## What needs to be done
Exactly repeat all the records below, omitting the images they hold.

## Rows from a 3D scene dataset
--- Start ---

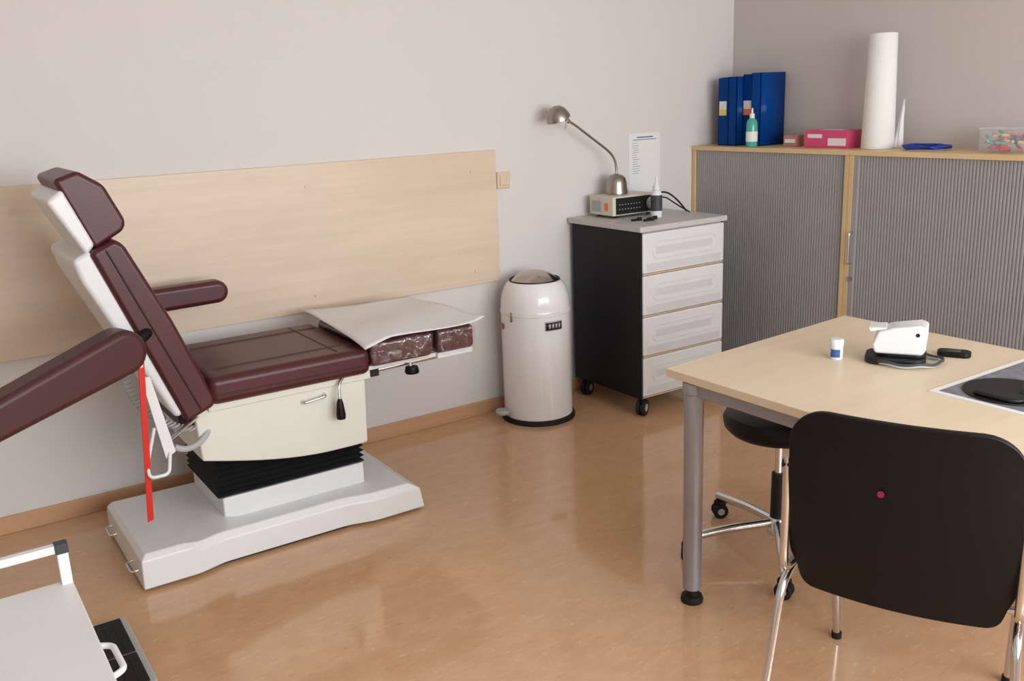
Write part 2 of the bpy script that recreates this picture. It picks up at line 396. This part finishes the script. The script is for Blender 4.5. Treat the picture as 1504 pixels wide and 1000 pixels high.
# ------------------------------------------------------------ bin
e=empty('pedal_bin')
bc=(2.715,3.92,0)
R_=0.182
lathe('body',[(0,0.02),(R_,0.02),(R_,0.30),(R_,0.575),(R_+0.003,0.578),(R_+0.003,0.59),(R_,0.593)],bc,'binw',e,72)
dome=[]
for k in range(0,11):
    a=math.radians(90*k/11*0.90);dome.append((0.114+(R_-0.114)*math.cos(a),0.60+0.146*math.sin(a)))
lathe('dome_lid',[(R_+0.002,0.593)]+dome,bc,'binw',e,72)
rt,zt_=dome[-1]
lathe('opening_rim',[(rt,zt_-0.002),(rt-0.002,zt_+0.007),(rt-0.008,zt_)],bc,'blacks',e,72)
lathe('push_flap',[(rt-0.007,zt_-0.004),(0.106,zt_+0.014),(0.085,zt_+0.031),(0.055,zt_+0.043),(0.025,zt_+0.049),(0,zt_+0.05)],bc,'dome',e,48)
lathe('base_ring',[(0,0),(R_+0.013,0),(R_+0.014,0.012),(R_+0.008,0.025),(R_-0.01,0.028)],bc,'rubber',e,72)
def radial(ang,r=R_): return Vector((bc[0]+r*math.cos(ang),bc[1]+r*math.sin(ang),0))
av=math.atan2(-bc[1],-bc[0]);ap=av+0.30
def plate(a0,a1,z0,z1,rr,m,nm):
    v=[];K=8
    for k in range(K+1):
        a=a0+(a1-a0)*k/K;q=radial(a,rr);v+= [(q.x,q.y,z0),(q.x,q.y,z1)]
    o=add(nm,pydata(v,[(2*k,2*k+2,2*k+3,2*k+1) for k in range(K)]),m,e)
    s=o.modifiers.new('s','SOLIDIFY');s.thickness=0.003
plate(ap-0.04,ap+0.48,0.505,0.552,R_+0.003,'lgrey','name_plate')
plate(ap-0.02,ap+0.46,0.510,0.547,R_+0.0045,'blacks','name_plate_dark')
for k in range(4): plate(ap+0.05+k*0.10,ap+0.11+k*0.10,0.517,0.54,R_+0.006,'lgrey','letter')
plate(av-1.25,av-1.12,0.50,0.53,R_+0.003,'red','sticker')
plate(av-0.75,av-0.70,0.55,0.60,R_+0.004,'steel','latch')
pa=av-1.05
q=radial(pa,R_-0.01);q2=radial(pa,R_+0.05)
cyl('pedal_arm',(q.x,q.y,0.05),(q2.x,q2.y,0.055),0.008,'steel',e)
q3=radial(pa,R_+0.035)
lathe('pedal',[(0,-0.012),(0.035,-0.012),(0.04,0),(0.035,0.01),(0,0.012)],(q3.x,q3.y,0.062),'lgrey',e)

# ------------------------------------------------------------ exam chair
e=empty('examination_chair')
bx0,bx1,by0,by1=0.522,1.655,3.25,3.86
def baseout(i,flare):
    pts=[]
    def A(x,y):pts.append((x,y))
    A(bx0+i,by0+i);A(bx0+0.16,by0+i)
    for k in range(7):
        t=k/6;A(bx0+0.18+t*0.14,by0+i+0.03*(1-math.cos(t*math.pi))/2)
    for k in range(7):
        t=k/6;A(bx1-0.36+t*0.16,by0+i+0.03*(1+math.cos(t*math.pi))/2)
    A(bx1-0.12,by0+i);A(bx1-i-flare,by0+i)
    A(bx1-i-flare,by1-i);A(bx0+i,by1-i)
    return pts
o1=baseout(0,0);o2=baseout(0.003,0.012);o3=baseout(0.022,0.04)
k=len(o1)
v=[(x,y,0.012) for x,y in o1]+[(x,y,0.10+0.02*(x<bx0+0.2)) for x,y in o2]+[(x,y,0.128+0.012*(x<bx0+0.2)) for x,y in o3]
f=[tuple(range(k)),tuple(range(2*k,3*k))]
for L in (0,1):
    f+=[(L*k+i,L*k+(i+1)%k,(L+1)*k+(i+1)%k,(L+1)*k+i) for i in range(k)]
bev(add('base_shell',pydata(v,f),'white',e),0.006,2,20)
box('base_skid',bx0+0.03,bx1-0.05,by0+0.05,by1-0.05,0,0.02,'rubber',e,b=0)
for y in (by0+0.08,by1-0.16):
    rtube('base_handle',[(bx0+0.01,y,0.06),(bx0-0.022,y,0.055),(bx0-0.022,y+0.09,0.055),(bx0+0.01,y+0.09,0.06)],0.005,'chrome',e,0.02)
px0,px1,py0,py1=0.87,1.46,3.40,3.82
box('pedestal_lower',px0,px1,py0,py1,0.11,0.215,'white',e,b=0.008)
zb0,zb1=0.215,0.46;N=11
rings=[]
for i in range(2*N+1):
    z=zb0+(zb1-zb0)*i/(2*N);ins=0.0 if i%2 else 0.016
    rings.append((z,ins))
v=[];f=[]
for z,ins in rings:
    for x,y in ((px0+ins-0.02,py0+ins-0.012),(px1-ins+0.0,py0+ins-0.012),(px1-ins,py1-ins),(px0+ins-0.02,py1-ins)): v.append((x,y,z))
for i in range(len(rings)-1):
    for j in range(4): f.append((i*4+j,i*4+(j+1)%4,(i+1)*4+(j+1)%4,(i+1)*4+j))
add('bellows',pydata(v,f),'blackside',e,smooth=False)
pr=[(0.79,0.60),(0.80,0.405)]
for k in range(1,12):
    t=k/12;x=0.80+0.66*t;z=0.405-0.085*math.sin(min(1,t*1.25)*math.pi/2)
    pr.append((x,z))
pr+=[(1.46,0.322),(1.47,0.60)]
prism('upper_housing',pr,3.335,3.86,'cream',e,'y',b=0.008)
box('seat_frame',0.84,1.49,3.325,3.87,0.588,0.625,'cream',e,b=0.006)
box('seat_cushion',0.845,1.485,3.295,3.90,0.615,0.722,'maroon',e,b=0.032,seg=5)
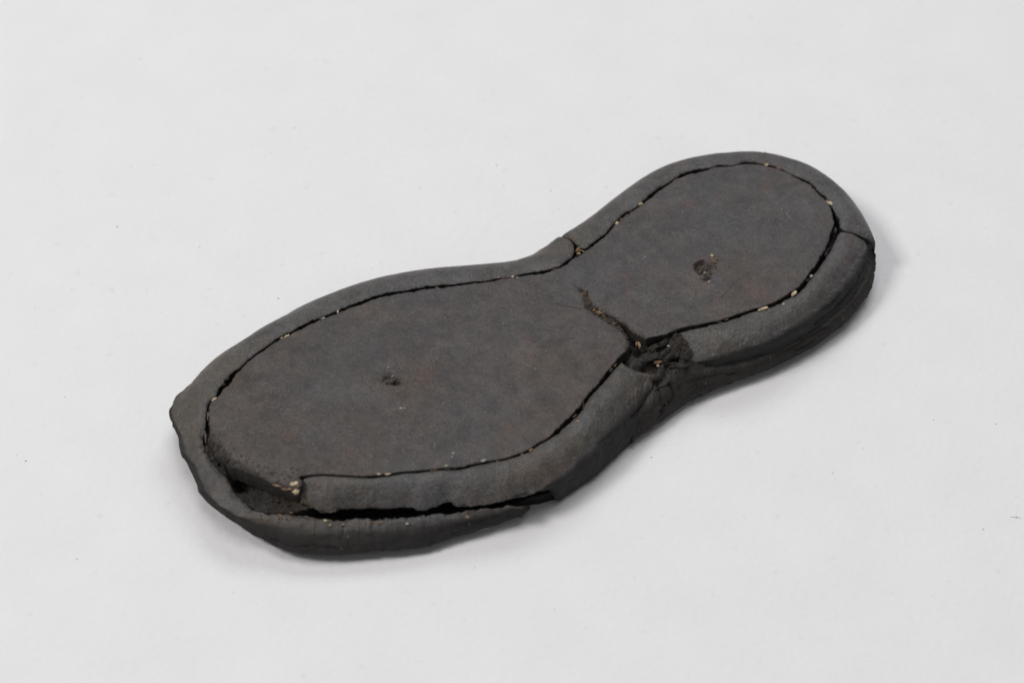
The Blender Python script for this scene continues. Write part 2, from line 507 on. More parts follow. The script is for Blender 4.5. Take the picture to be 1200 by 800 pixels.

--- End ---

## Answer to the exercise
Write part 2 of the bpy script that recreates this picture. It picks up at line 396. This part finishes the script. The script is for Blender 4.5. Treat the picture as 1504 pixels wide and 1000 pixels high.
# ------------------------------------------------------------ bin
e=empty('pedal_bin')
bc=(2.715,3.92,0)
R_=0.182
lathe('body',[(0,0.02),(R_,0.02),(R_,0.30),(R_,0.575),(R_+0.003,0.578),(R_+0.003,0.59),(R_,0.593)],bc,'binw',e,72)
dome=[]
for k in range(0,11):
    a=math.radians(90*k/11*0.90);dome.append((0.114+(R_-0.114)*math.cos(a),0.60+0.146*math.sin(a)))
lathe('dome_lid',[(R_+0.002,0.593)]+dome,bc,'binw',e,72)
rt,zt_=dome[-1]
lathe('opening_rim',[(rt,zt_-0.002),(rt-0.002,zt_+0.007),(rt-0.008,zt_)],bc,'blacks',e,72)
lathe('push_flap',[(rt-0.007,zt_-0.004),(0.106,zt_+0.014),(0.085,zt_+0.031),(0.055,zt_+0.043),(0.025,zt_+0.049),(0,zt_+0.05)],bc,'dome',e,48)
lathe('base_ring',[(0,0),(R_+0.013,0),(R_+0.014,0.012),(R_+0.008,0.025),(R_-0.01,0.028)],bc,'rubber',e,72)
def radial(ang,r=R_): return Vector((bc[0]+r*math.cos(ang),bc[1]+r*math.sin(ang),0))
av=math.atan2(-bc[1],-bc[0]);ap=av+0.30
def plate(a0,a1,z0,z1,rr,m,nm):
    v=[];K=8
    for k in range(K+1):
        a=a0+(a1-a0)*k/K;q=radial(a,rr);v+= [(q.x,q.y,z0),(q.x,q.y,z1)]
    o=add(nm,pydata(v,[(2*k,2*k+2,2*k+3,2*k+1) for k in range(K)]),m,e)
    s=o.modifiers.new('s','SOLIDIFY');s.thickness=0.003
plate(ap-0.04,ap+0.48,0.505,0.552,R_+0.003,'lgrey','name_plate')
plate(ap-0.02,ap+0.46,0.510,0.547,R_+0.0045,'blacks','name_plate_dark')
for k in range(4): plate(ap+0.05+k*0.10,ap+0.11+k*0.10,0.517,0.54,R_+0.006,'lgrey','letter')
plate(av-1.25,av-1.12,0.50,0.53,R_+0.003,'red','sticker')
plate(av-0.75,av-0.70,0.55,0.60,R_+0.004,'steel','latch')
pa=av-1.05
q=radial(pa,R_-0.01);q2=radial(pa,R_+0.05)
cyl('pedal_arm',(q.x,q.y,0.05),(q2.x,q2.y,0.055),0.008,'steel',e)
q3=radial(pa,R_+0.035)
lathe('pedal',[(0,-0.012),(0.035,-0.012),(0.04,0),(0.035,0.01),(0,0.012)],(q3.x,q3.y,0.062),'lgrey',e)

# ------------------------------------------------------------ exam chair
e=empty('examination_chair')
bx0,bx1,by0,by1=0.522,1.655,3.25,3.86
def baseout(i,flare):
    pts=[]
    def A(x,y):pts.append((x,y))
    A(bx0+i,by0+i);A(bx0+0.16,by0+i)
    for k in range(7):
        t=k/6;A(bx0+0.18+t*0.14,by0+i+0.03*(1-math.cos(t*math.pi))/2)
    for k in range(7):
        t=k/6;A(bx1-0.36+t*0.16,by0+i+0.03*(1+math.cos(t*math.pi))/2)
    A(bx1-0.12,by0+i);A(bx1-i-flare,by0+i)
    A(bx1-i-flare,by1-i);A(bx0+i,by1-i)
    return pts
o1=baseout(0,0);o2=baseout(0.003,0.012);o3=baseout(0.022,0.04)
k=len(o1)
v=[(x,y,0.012) for x,y in o1]+[(x,y,0.10+0.02*(x<bx0+0.2)) for x,y in o2]+[(x,y,0.128+0.012*(x<bx0+0.2)) for x,y in o3]
f=[tuple(range(k)),tuple(range(2*k,3*k))]
for L in (0,1):
    f+=[(L*k+i,L*k+(i+1)%k,(L+1)*k+(i+1)%k,(L+1)*k+i) for i in range(k)]
bev(add('base_shell',pydata(v,f),'white',e),0.006,2,20)
box('base_skid',bx0+0.03,bx1-0.05,by0+0.05,by1-0.05,0,0.02,'rubber',e,b=0)
for y in (by0+0.08,by1-0.16):
    rtube('base_handle',[(bx0+0.01,y,0.06),(bx0-0.022,y,0.055),(bx0-0.022,y+0.09,0.055),(bx0+0.01,y+0.09,0.06)],0.005,'chrome',e,0.02)
px0,px1,py0,py1=0.87,1.46,3.40,3.82
box('pedestal_lower',px0,px1,py0,py1,0.11,0.215,'white',e,b=0.008)
zb0,zb1=0.215,0.46;N=11
rings=[]
for i in range(2*N+1):
    z=zb0+(zb1-zb0)*i/(2*N);ins=0.0 if i%2 else 0.016
    rings.append((z,ins))
v=[];f=[]
for z,ins in rings:
    for x,y in ((px0+ins-0.02,py0+ins-0.012),(px1-ins+0.0,py0+ins-0.012),(px1-ins,py1-ins),(px0+ins-0.02,py1-ins)): v.append((x,y,z))
for i in range(len(rings)-1):
    for j in range(4): f.append((i*4+j,i*4+(j+1)%4,(i+1)*4+(j+1)%4,(i+1)*4+j))
add('bellows',pydata(v,f),'blackside',e,smooth=False)
pr=[(0.79,0.60),(0.80,0.405)]
for k in range(1,12):
    t=k/12;x=0.80+0.66*t;z=0.405-0.085*math.sin(min(1,t*1.25)*math.pi/2)
    pr.append((x,z))
pr+=[(1.46,0.322),(1.47,0.60)]
prism('upper_housing',pr,3.335,3.86,'cream',e,'y',b=0.008)
box('seat_frame',0.84,1.49,3.325,3.87,0.588,0.625,'cream',e,b=0.006)
box('seat_cushion',0.845,1.485,3.295,3.90,0.615,0.722,'maroon',e,b=0.032,seg=5)
The Blender Python script for this scene continues. Write part 2, from line 507 on. More parts follow. The script is for Blender 4.5. Take the picture to be 1200 by 800 pixels.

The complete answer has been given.